Photo from CIVICUS
The world’s civic space is in its worst state since the nonprofit CIVICUS started its global coverage in 2018. Some 118 countries now have serious civic space restrictions and only 2.1% of people live in countries with open civic space.
Two more countries – Bangladesh and Venezuela – were downgraded to the worst civic space category this past December. Intimidation, protest disruption and detentions of protesters were the top violations documented in 2023, with democracy, climate and environmental activists and women and LGBTQI+ people often are targeted. Despite the many constraints, civil society is doing everything it can to keep going, according to data from CIVICUS in its State of the Civil Society Report 2024.

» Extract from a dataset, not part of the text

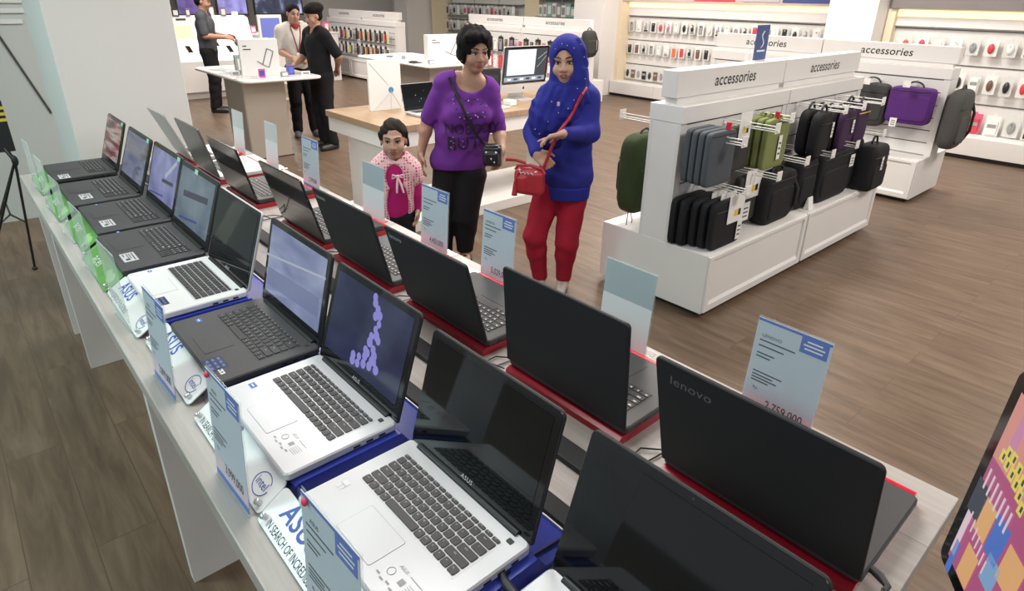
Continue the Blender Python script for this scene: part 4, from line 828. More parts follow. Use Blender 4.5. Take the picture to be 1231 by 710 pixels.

One in six people are currently exposed to conflict. Conflict-related deaths are at their highest in decades, with civilian casualties up 62% in 2023. Global military spending rose a record US $2.2 trillion.
Violence threatens to escalate further across the Middle East, and the region is far from the only one submerged in conflict, according to the report’s authors. Russia continues to wage war on Ukraine now with the help of North Korea, civilians suffer as military fights militia in Sudan and a bloody conflict has set in three years on from a military coup in Myanmar.
More than 114 million people are now displaced, according to data from CIVICUS. Long-established tenets of international human rights and humanitarian laws are being flouted.
As 2023 began, 72% of people lived in authoritarian regimes, and the situation didn’t improve as the year went on. A record number of countries are sliding towards authoritarianism, according to the authors, while the number of countries democratising is the lowest in decades, the data shows.
The proportion of people living in countries with closed civic space, 30.6%, is the highest in years. In countries that have recently undergone military coups, army rule has consolidated. Gabon and Niger had military coups in 2023, completing a “coup belt” that stretches coast-to-coast across Africa, according to the report’s authors.